Mi biblioteca es un puro desconcierto. A los amigos que alguna vez vienen por casa –estos días estuvo Javier Burbano, días atrás José Mari “Cuchi” Gómez, antes Alfredo Castellón, hasta hace algún tiempo Félix Romeo era un asiduo comensal…- les prohíbo que hablen del caos de libros arracimados. La prohibición no alcanza ni los tres kilómetros o tres días de silencio. Es lógico. Extravío los volúmenes, los recortes de periódico, las revistas, las carpetas temáticas que abro todos los días con portadillas como éstas: “Javier Marías”, “historias de pintores”, “los fotógrafos”, “reportajes de fútbol”, “historias reales para cuentos ficticios”, “crímenes extraordinarios”… El sábado anduve por allí buscando cosas para un libro de artículos y para una historia muy personal del Real Zaragoza, que no sé bien si acabaré algún día, más que acabarla, no sé si sabré reunir o escoger entre las más de mil páginas que he escrito. Y me encontré con volúmenes de fotógrafos locales, a los que soy tan aficionado; especialmente me quedé con dos monografías que tengo de Ramón Caamaño (que estuvo en Aragón y me dijo que había conocido, en el santuario de A Virxe da Barca a un fotógrafo aragonés cojo de una pierna que hacía un reportaje sobre ballenas, aparecido en “El Ideal Gallego” hacia 1956 ó 1957). En una de las páginas, además de varios recortes de “La Voz de Galicia” sobre la caza de ballenas en Galicia, dirigida por cierto por un japonés, encontré este texto:

Hasta hace muy poco si el viajero al atardecer decidía buscar la Costa de la Muerte, allá en A Coruña, y visitaba ese mundo de playas, acantilados y faros azotados por un viento que zumba, en Muxía se encontraba con un fotógrafo menudo y simpático, Ramón Caamaño, que había colocado un puesto de fotos, álbumes y recuerdos. Iglesias, equipos de fútbol, lanchas, mariscadoras y marinos poblaban el tenderete, pero lo mejor era conversar con él. Recordaba su historia personal: decía que siendo niño le retrató una viajera norteamericana, Ruth M. Anderson, y que con sus objetivos había captado casi todos los naufragios del lugar. Había un instante en que contaba cómo pasaba las máquinas de cine ambulante por el océano, también fue proyectista, y evocaba su estancia en Aragón durante la Guerra Civil.

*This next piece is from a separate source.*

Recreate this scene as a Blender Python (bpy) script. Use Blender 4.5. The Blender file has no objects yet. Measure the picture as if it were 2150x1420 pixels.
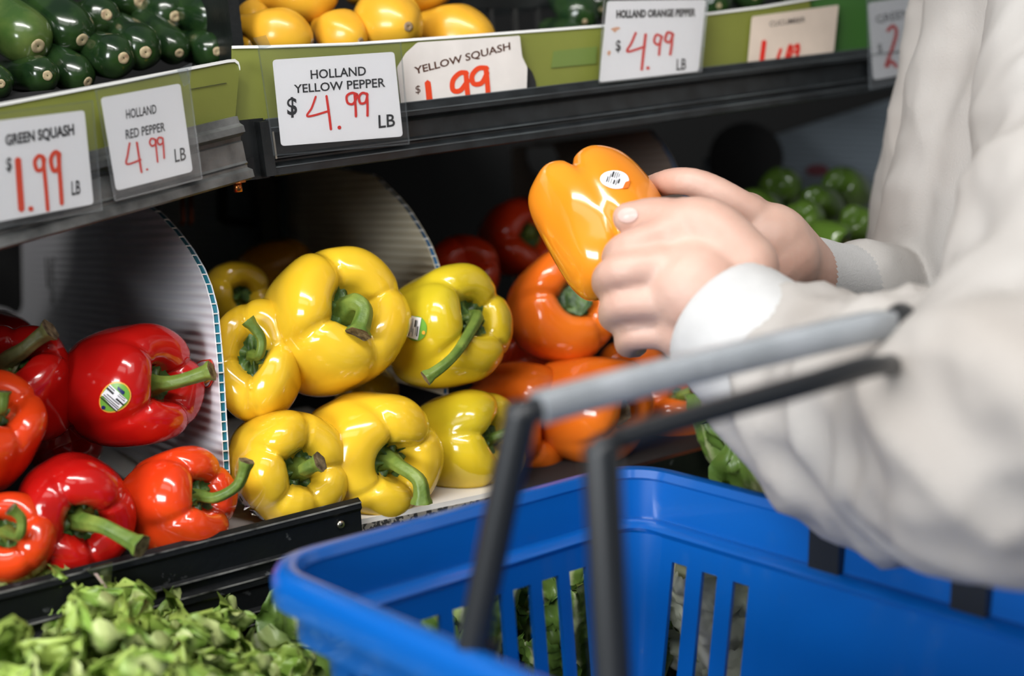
import bpy, bmesh, math, random
from mathutils import Vector, Matrix, noise
from mathutils.geometry import tessellate_polygon
from mathutils.bvhtree import BVHTree
sc = bpy.context.scene
COL = sc.collection
V = Vector
PI = math.pi
# ------------------------------------------------------------------ camera
FP = 2150 * 50 / 36.0
PITCH, ROLL = math.radians(11), math.radians(5)
CAM = V((0, 0, 1.35))
_u0 = V((0, math.sin(PITCH), math.cos(PITCH)))
FW = V((0, math.cos(PITCH), -math.sin(PITCH)))
_r0 = V((1, 0, 0))
RT = (_r0 * math.cos(ROLL) - _u0 * math.sin(ROLL)).normalized()
UP = (_u0 * math.cos(ROLL) + _r0 * math.sin(ROLL)).normalized()
cd = bpy.data.cameras.new('camera'); cam = bpy.data.objects.new('camera', cd); COL.objects.link(cam)
m3 = Matrix((RT, UP, -FW)).transposed()
cam.matrix_world = Matrix.Translation(CAM) @ m3.to_4x4()
cd.lens = 50; cd.sensor_width = 36; cd.clip_start = .02; cd.clip_end = 60
cd.dof.use_dof = True; cd.dof.focus_distance = 1.05; cd.dof.aperture_fstop = 3.0
sc.camera = cam
# ------------------------------------------------------------------ world, lights, exposure
w = bpy.data.worlds.new('store_air'); sc.world = w; w.use_nodes = True
w.node_tree.nodes['Background'].inputs[0].default_value = (.95, .98, 1, 1)
w.node_tree.nodes['Background'].inputs[1].default_value = .12
def area(name, loc, target, sx, sy, power, color=(1, .98, .95)):
    l = bpy.data.lights.new(name, 'AREA'); l.shape = 'RECTANGLE'; l.size = sx; l.size_y = sy; l.energy = power; l.color = color
    o = bpy.data.objects.new(name, l); COL.objects.link(o); o.location = loc
    o.rotation_euler = (V(target) - V(loc)).to_track_quat('-Z', 'Y').to_euler()
    return o
area('aisle_tube_light', (-.35, .25, 2.45), (.0, 1.15, 1.1), 2.2, .16, 32)
area('aisle_tube_light', (-.9, -.6, 2.75), (.0, 1.15, 1.1), 2.6, .5, 8)
area('ceiling_panel_light', (1.2, -.8, 2.9), (.3, 1.1, 1.1), 1.2, 1.2, 7)
area('shop_window_light', (-1.75, -1.35, 1.78), (0, 1.1, 1.1), 1.8, .7, 78, (.95, .98, 1))
vs = sc.view_settings
vs.view_transform = 'Standard'; vs.look = 'None'; vs.exposure = 0.12; vs.gamma = 1; vs.use_curve_mapping = False
# ------------------------------------------------------------------ pixel <-> place
def ray(px, py): return RT * ((px - 1075) / FP) + UP * ((710 - py) / FP) + FW
def P(px, py, d): return CAM + ray(px, py) * d
def onplane(px, py, p0, n, off=0.0):
    r = ray(px, py); t = (p0 - CAM).dot(n) / r.dot(n)
    return CAM + r * t + n * off
TH = math.radians(31)
S = V((math.cos(TH), math.sin(TH), 0)); N = V((-math.sin(TH), math.cos(TH), 0)); Z = V((0, 0, 1))
def lin_d(x0, d0, x1, d1):
    a, b = 1 / d0, 1 / d1
    return lambda px: 1 / (a + (b - a) * (px - x0) / (x1 - x0))
dR = lin_d(545, 1.05, 1850, 1.38)       # front line of the upper right shelf
dL = lin_d(0, .90, 497, 1.03)           # upper left shelf
dB = lin_d(0, .92, 740, 1.05)           # lower shelf
# ------------------------------------------------------------------ materials
MATS = {}
def mat(name, col, rough=.5, metal=0, coat=0, var=0, vscale=20, bump=0, bscale=200, spec=.5, sss=0, col2=None, stretch=None, contrast=(.35, .65)):
    if name in MATS: return MATS[name]
    m = bpy.data.materials.new(name); m.use_nodes = True; nt = m.node_tree; b = nt.nodes['Principled BSDF']
    b.inputs['Base Color'].default_value = (*col, 1); b.inputs['Roughness'].default_value = rough; b.inputs['Metallic'].default_value = metal
    b.inputs['Coat Weight'].default_value = coat; b.inputs['Coat Roughness'].default_value = .06; b.inputs['Specular IOR Level'].default_value = spec
    if sss:
        b.inputs['Subsurface Weight'].default_value = sss; b.inputs['Subsurface Radius'].default_value = (.012, .005, .003); b.inputs['Subsurface Scale'].default_value = 1
    if var or bump or col2:
        tc = nt.nodes.new('ShaderNodeTexCoord'); src = tc.outputs['Object']
        if stretch:
            mp = nt.nodes.new('ShaderNodeMapping'); mp.inputs['Scale'].default_value = stretch; nt.links.new(src, mp.inputs[0]); src = mp.outputs[0]
    if var or col2:
        n = nt.nodes.new('ShaderNodeTexNoise'); n.inputs['Scale'].default_value = vscale; n.inputs['Detail'].default_value = 5; nt.links.new(src, n.inputs['Vector'])
        r = nt.nodes.new('ShaderNodeValToRGB'); r.color_ramp.elements[0].position, r.color_ramp.elements[1].position = contrast
        c2 = col2 or tuple(c * (1 - var) for c in col)
        r.color_ramp.elements[0].color = (*c2, 1); r.color_ramp.elements[1].color = (*col, 1)
        nt.links.new(n.outputs['Fac'], r.inputs[0]); nt.links.new(r.outputs[0], b.inputs['Base Color'])
    if bump:
        n2 = nt.nodes.new('ShaderNodeTexNoise'); n2.inputs['Scale'].default_value = bscale; n2.inputs['Detail'].default_value = 4; nt.links.new(src, n2.inputs['Vector'])
        bp = nt.nodes.new('ShaderNodeBump'); bp.inputs['Strength'].default_value = bump; bp.inputs['Distance'].default_value = .002
        nt.links.new(n2.outputs['Fac'], bp.inputs['Height']); nt.links.new(bp.outputs[0], b.inputs['Normal'])
    MATS[name] = m
    return m
def clear_plastic(name, tint=(1, 1, 1), gloss=.055):
    m = bpy.data.materials.new(name); m.use_nodes = True; nt = m.node_tree; nt.nodes.clear()
    o = nt.nodes.new('ShaderNodeOutputMaterial'); mx = nt.nodes.new('ShaderNodeMixShader'); t = nt.nodes.new('ShaderNodeBsdfTransparent')
    t.inputs[0].default_value = (*tint, 1); g = nt.nodes.new('ShaderNodeBsdfGlossy'); g.inputs['Color'].default_value = (.95, .97, 1, 1); g.inputs['Roughness'].default_value = .16
    f = nt.nodes.new('ShaderNodeLayerWeight'); f.inputs[0].default_value = .35
    ma = nt.nodes.new('ShaderNodeMath'); ma.operation = 'MULTIPLY_ADD'; ma.inputs[1].default_value = .3; ma.inputs[2].default_value = gloss
    nt.links.new(f.outputs['Fresnel'], ma.inputs[0]); nt.links.new(ma.outputs[0], mx.inputs[0])
    nt.links.new(t.outputs[0], mx.inputs[1]); nt.links.new(g.outputs[0], mx.inputs[2]); nt.links.new(mx.outputs[0], o.inputs[0])
    return m
M_black = mat('black_plastic', (.012, .014, .015), .38, var=.5, vscale=30, bump=.15, bscale=300)
M_rail = mat('black_rail', (.016, .019, .021), .36, var=.5, vscale=60, bump=.12, bscale=250)
M_worn = mat('worn_black_rail', (.005, .006, .007), .42, spec=.3, col2=(.09, .095, .10), vscale=70, bump=.2, bscale=220, contrast=(.27, .36), stretch=(1, 1, 1))
M_edge = mat('worn_bare_edge', (.24, .24, .23), .4, col2=(.012, .012, .012), vscale=45, contrast=(.36, .62))
M_scuff = mat('scuffed_grey_rail', (.19, .195, .19), .42, metal=.35, col2=(.06, .062, .062), vscale=40, bump=.2, bscale=200)
M_dark = mat('dark_interior', (.012, .012, .013), .8)
M_back = mat('dark_back_panel', (.018, .021, .025), .7)
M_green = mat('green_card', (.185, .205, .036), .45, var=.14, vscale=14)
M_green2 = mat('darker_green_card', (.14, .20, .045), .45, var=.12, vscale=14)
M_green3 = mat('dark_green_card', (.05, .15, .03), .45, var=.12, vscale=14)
M_white = mat('white_edge', (.8, .8, .78), .5)
M_card = mat('white_card', (.80, .80, .82), .35)
M_oldcard = mat('yellowed_card', (.70, .66, .63), .45, var=.1, vscale=30)
M_beige = mat('beige_card', (.66, .55, .46), .5, var=.1, vscale=30)
M_ink = mat('black_ink', (.012, .012, .014), .5)
M_brown = mat('brown_ink', (.07, .025, .012), .5)
M_red = mat('red_marker', (.62, .022, .012), .45)
M_redo = mat('orange_red_marker', (.68, .05, .008), .45)
M_sleeve = clear_plastic('clear_sleeve')
M_tape = clear_plastic('clear_tape', tint=(.93, .95, .96), gloss=.14)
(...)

Primero estuvo en Zaragoza, atravesó el Ebro con su compañía por un puente de madera alzado sobre toneles de vino, e hizo una temeraria foto ante el cartel de Magallón, que estuvo a punto de costarle un consejo de guerra; luego se trasladó a Huesca, solía decir que “era una ciudad bellísima, rodeada por una muralla”, y más tarde se desplazó a Teruel, siempre como agregado a los laboratorios de fotografía que retrataba las posiciones republicanas que bombardearía la aviación nacional. Solía hacer retratos de sus compañeros por una peseta y revelaba en las trincheras tapadas con ramas. No volvió jamás a Aragón, pero lo perfilaba una y otra vez con su prodigiosa memoria mientras el mar se encabrita y se deshace en olas grandiosas, de casi 20 metros, en la Costa de la Muerte.